Времена года и месяцы

   В году 370 дней, 16 месяцев. В каждой неделе по 6 дней.
   Алсир, новолунный – 23 дня.
   Олот, месяц огнелиста – 17 дней.
   Балагер, нежный – 28 дней.
   Алхой, сияющий – 23 дня.
   Дейху, медвяный – 23 дня.
   Эрби, сладкий – 15 дней.
   Гвадер, жаркий – 31 день.
   Верован, спелый – 25 дней.
   Каесс, изобильный – 25 дней.
   Сангареди, увядание – 22 дня.
   Эферван, сон травы – 25 дней.
   Ирон, глаз зимы – 21 день.
   Линог, месяц сов – 21 день.
   Ивайти, сон земли – 27 дней.
   Араш, ветровей – 23 дня.
   Каси, туманный – 22 дня.
 
   11-й день алсира – весеннее равноденствие – Новый год.
   19 балагера – приход Весны.
   13-й день дейху – летнее солнцестояние.
   11-12-й день каесса – осеннее равноденствие.
   24 эфервана – Ночь Духов.
   11-й день линога – зимнее солнцестояние.
   7 ивайти – Йони, эльфийский Новый год.
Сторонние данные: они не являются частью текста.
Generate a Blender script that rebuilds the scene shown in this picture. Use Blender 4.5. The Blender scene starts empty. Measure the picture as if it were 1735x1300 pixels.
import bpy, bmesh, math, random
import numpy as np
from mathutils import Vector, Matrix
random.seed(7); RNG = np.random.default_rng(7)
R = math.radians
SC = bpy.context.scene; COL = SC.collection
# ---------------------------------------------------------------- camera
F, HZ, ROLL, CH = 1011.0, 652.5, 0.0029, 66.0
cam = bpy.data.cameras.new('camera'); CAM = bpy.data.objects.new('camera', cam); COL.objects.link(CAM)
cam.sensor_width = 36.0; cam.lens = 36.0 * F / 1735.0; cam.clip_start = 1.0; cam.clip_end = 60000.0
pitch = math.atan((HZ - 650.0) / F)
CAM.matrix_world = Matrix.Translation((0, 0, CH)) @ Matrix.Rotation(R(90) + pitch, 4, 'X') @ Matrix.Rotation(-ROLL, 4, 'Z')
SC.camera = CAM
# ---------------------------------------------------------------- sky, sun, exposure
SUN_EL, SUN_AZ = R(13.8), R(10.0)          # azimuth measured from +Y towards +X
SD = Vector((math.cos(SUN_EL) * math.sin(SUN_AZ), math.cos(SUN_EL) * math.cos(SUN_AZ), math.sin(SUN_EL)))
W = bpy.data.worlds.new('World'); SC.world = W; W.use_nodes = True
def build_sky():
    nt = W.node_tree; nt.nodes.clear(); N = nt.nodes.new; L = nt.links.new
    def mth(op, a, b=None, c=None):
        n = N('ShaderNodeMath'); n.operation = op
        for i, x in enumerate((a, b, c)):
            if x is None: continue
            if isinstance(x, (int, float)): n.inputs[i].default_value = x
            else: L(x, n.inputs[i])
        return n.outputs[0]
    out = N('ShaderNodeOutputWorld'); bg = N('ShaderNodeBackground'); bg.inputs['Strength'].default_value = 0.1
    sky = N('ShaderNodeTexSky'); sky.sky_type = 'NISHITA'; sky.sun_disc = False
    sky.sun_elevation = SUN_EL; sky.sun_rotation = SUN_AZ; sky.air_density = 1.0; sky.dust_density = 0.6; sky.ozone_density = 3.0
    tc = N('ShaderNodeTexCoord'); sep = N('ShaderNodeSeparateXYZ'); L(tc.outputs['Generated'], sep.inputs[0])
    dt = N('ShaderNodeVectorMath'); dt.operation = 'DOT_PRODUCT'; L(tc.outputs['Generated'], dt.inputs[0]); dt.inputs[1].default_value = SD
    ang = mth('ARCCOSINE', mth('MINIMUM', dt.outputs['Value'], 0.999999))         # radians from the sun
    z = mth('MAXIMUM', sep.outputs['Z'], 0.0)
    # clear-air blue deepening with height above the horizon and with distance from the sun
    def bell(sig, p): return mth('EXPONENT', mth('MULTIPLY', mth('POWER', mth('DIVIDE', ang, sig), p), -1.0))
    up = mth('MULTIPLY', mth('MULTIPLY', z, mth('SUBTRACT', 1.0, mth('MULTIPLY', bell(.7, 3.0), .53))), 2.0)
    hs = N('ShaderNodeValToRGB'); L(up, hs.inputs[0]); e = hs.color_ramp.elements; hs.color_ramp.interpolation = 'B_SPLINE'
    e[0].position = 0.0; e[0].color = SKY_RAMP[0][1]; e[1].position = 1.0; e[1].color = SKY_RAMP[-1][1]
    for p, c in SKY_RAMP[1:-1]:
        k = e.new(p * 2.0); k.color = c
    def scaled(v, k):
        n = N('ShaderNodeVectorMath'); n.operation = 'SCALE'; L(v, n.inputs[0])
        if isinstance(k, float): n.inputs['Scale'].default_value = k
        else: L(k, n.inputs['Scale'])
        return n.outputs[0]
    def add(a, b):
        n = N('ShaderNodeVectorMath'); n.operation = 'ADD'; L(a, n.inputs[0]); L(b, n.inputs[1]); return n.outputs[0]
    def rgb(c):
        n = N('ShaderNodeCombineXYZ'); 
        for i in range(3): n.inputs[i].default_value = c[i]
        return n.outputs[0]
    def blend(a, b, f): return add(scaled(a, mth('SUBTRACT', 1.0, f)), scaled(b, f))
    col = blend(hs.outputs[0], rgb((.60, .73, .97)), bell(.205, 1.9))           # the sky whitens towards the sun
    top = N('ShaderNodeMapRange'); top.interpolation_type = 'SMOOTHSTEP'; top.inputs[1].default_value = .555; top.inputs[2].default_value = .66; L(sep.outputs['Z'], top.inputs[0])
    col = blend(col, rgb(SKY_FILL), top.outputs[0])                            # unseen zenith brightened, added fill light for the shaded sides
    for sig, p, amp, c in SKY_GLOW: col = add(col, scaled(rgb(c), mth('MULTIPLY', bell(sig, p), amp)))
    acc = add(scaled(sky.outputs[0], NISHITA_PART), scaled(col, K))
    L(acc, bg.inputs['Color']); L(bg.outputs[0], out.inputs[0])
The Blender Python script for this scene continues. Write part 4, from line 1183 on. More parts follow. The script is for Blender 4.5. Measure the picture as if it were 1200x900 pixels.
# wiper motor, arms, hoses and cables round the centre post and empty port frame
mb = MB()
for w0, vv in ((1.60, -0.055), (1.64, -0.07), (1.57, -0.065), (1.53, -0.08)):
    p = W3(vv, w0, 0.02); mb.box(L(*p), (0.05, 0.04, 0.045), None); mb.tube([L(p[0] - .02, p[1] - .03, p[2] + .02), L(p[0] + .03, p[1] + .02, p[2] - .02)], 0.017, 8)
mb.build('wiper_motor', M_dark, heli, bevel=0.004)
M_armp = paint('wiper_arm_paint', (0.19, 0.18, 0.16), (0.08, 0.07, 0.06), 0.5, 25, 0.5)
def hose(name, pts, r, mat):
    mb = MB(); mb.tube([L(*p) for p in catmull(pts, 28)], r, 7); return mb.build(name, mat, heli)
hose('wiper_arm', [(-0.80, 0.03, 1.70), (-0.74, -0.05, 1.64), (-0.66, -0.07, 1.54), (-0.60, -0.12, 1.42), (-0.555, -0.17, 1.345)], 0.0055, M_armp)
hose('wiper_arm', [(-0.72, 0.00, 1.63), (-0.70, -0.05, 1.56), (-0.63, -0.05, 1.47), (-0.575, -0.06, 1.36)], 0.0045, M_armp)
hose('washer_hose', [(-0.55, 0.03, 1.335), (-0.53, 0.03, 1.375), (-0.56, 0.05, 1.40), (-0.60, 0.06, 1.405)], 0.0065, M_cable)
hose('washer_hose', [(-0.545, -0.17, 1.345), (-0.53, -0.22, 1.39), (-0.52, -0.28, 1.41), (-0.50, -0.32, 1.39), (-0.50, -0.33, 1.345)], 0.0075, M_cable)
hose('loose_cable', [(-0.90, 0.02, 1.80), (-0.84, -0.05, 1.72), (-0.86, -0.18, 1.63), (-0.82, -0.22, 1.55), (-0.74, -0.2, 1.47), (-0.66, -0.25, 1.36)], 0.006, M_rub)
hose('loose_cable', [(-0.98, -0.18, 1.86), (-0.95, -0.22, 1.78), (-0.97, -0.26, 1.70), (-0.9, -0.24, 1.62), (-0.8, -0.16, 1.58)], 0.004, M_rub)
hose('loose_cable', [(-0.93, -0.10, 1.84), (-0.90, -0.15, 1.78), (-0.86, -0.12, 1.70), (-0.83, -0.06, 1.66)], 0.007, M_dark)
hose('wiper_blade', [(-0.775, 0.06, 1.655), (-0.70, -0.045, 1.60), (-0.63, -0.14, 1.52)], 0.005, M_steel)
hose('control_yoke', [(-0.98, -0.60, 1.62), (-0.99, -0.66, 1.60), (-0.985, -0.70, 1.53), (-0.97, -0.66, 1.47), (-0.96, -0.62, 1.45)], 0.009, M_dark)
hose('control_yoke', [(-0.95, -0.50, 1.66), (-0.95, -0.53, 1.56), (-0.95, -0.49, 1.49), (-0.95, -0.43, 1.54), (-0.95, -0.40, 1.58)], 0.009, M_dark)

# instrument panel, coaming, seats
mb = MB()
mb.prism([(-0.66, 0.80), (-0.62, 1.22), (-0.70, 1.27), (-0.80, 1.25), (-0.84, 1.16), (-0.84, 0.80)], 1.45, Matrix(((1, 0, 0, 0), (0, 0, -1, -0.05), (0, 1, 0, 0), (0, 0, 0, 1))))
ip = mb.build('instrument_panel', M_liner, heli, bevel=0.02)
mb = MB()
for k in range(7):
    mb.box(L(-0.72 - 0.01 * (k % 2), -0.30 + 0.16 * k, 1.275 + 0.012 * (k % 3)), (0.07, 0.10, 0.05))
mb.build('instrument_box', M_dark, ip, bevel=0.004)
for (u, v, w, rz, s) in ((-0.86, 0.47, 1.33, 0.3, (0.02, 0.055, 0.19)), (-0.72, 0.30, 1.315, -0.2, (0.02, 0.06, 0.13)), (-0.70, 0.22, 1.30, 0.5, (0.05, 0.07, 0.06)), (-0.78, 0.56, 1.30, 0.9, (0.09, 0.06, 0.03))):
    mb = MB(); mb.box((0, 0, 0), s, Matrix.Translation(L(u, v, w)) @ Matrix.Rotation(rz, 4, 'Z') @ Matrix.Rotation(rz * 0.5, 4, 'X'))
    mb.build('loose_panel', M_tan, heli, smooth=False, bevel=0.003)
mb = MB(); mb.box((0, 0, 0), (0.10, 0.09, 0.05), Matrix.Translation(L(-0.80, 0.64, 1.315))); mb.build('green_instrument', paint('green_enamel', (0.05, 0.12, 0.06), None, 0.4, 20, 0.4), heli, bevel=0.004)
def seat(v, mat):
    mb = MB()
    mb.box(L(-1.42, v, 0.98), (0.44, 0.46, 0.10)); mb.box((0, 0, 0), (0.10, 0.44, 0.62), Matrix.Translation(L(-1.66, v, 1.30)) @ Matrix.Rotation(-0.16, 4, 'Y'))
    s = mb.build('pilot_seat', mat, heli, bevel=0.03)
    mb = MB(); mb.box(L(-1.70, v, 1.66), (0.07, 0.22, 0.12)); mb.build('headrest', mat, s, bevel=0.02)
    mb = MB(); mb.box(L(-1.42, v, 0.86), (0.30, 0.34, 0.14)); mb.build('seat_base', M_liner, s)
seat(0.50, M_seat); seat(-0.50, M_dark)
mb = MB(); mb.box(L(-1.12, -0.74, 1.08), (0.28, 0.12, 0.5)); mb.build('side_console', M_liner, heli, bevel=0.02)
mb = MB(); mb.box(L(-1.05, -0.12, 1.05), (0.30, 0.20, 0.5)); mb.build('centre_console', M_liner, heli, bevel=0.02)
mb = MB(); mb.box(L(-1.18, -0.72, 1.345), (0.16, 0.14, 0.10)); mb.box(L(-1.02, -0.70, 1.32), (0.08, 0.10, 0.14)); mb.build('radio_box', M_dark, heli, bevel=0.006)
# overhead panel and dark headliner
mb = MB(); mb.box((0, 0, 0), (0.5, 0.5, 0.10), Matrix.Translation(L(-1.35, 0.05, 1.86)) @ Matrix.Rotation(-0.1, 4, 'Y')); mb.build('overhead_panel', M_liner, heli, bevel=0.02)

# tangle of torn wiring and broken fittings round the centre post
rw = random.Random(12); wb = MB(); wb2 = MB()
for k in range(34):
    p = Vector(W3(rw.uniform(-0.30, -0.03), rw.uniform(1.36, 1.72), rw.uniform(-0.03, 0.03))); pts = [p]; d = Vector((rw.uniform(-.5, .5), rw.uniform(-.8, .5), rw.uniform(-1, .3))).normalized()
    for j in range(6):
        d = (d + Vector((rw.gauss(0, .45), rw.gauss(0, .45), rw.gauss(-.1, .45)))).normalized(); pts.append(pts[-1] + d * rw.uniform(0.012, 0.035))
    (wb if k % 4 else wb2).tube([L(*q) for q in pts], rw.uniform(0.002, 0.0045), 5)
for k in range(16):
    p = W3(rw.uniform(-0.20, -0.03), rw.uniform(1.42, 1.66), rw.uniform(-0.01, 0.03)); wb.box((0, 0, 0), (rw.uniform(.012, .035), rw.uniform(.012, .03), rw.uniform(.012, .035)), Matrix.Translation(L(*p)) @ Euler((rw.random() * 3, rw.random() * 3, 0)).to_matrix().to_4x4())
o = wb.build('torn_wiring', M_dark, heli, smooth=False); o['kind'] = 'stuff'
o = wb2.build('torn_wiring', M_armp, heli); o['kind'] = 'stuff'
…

Системы летоисчисления народов обитаемого мира

   Основной датой отсчета современной эпохи Вэйхэлл считается закладка первого камня в основание города Ятсоуна, духовного центра всего континента (соответственно 1695 год от основания Ятсоуна).
   У эльфов годы отсчитываются от воцарения очередного владыки – 1695 год соответствует 464 году Нилландэс.
   У орков летоисчисление ведется от падения последнего королевства орков – 1695 год соответствует 8731 году.
   Летоисчисление у тангаров – от последнего сошествия Священного огня – 1695 год совпадает с 5117 годом.